Wednesday, April 23, 2014

Processed Sugar Challenged

At the beginning of April I decided that I wanted to see if changing my (processed) sugar intake really change my running, my overall measurements, and how I felt.  I started where I was attempting to keep my over sugar intake to 70g a day (first week), then starting the second week I went down 50g a day, which is where I have kept.
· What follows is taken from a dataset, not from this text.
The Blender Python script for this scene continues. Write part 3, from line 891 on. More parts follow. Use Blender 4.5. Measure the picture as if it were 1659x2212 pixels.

After 21 days this is what the change was:

I haven't had much change in my arms or legs but, core/hips has decreased quite a bit.  Granted it hasn't been easy and last night I almost blew because I wanted to buy clearance Easter candy but, Bill reminder how hard I have worked to here and was it really worth undoing all of that work.

Sunday, April 20, 2014

My 23 miler

I did my longest run to date this morning, it was amazingly surreal and peacefully.  The first 2 miles was a lot of hill work and thinking that maybe I planned my route poorly but, around 3 miles or so, I finally found my groove/my comfort pace.  Around 6.5 miles I was on county road 18 and hit some head wind and really hoping that it wasn't going to last, which is lasted until I hit 7 miles.  I started tweeting when I had 12.5 miles to go to let Bill and my other running friends know.  I was feeling amazing 13.1 and looked at my Garmin and was 2:02:16, which was only 16 seconds my PR record for half marathon that I did last fall.  About 16 miles I was heading into downtown Canandaigua and realize that I was still feeling pretty awesome.  I was on South Pearl Street in Canandaigua 18 miles and starting to feel tired but too bad.  I hit 19 miles on Outhouse Road in Canandaigua and started to feel emotional because it I was the first in my life that I ever run that in my life and I was proud of myself and thankful that I was able to do it.  At 20 miles that little voice in my head kept saying, "you know you are tired and you can quit now, there is no shame it."  I was able to kind of quite the voice by tweeting that I only had a 5K left.  Then at 22 miles, I hit that "the wall" and my head was roaring at me saying, "well you know it if you go this you would be done at your Nana's house, just that because this it isn't worth it."  At that I pretty much told my head, "shut hell up, it is only a mile and I got this! You are brave, you are worth it, just finish."  I finally got in front of my Nana/Papa's house and I realize that I miscalculated my .10 miles so, I run down to almost Mohawk Street and back to get the full 23 miles.  I got inside and my calves and feet hurt but the rest of me was just happy to finished.  My Nana insisted that I needed to eat but, I didn't want to eat, insisted that I needed to drink something that had sugar in it but, I really didn't want it.  I did end up drinking 8 oz of cranberry juice and it really did hit the spot, we chilled at my Nana and Papa's house for couple of hours.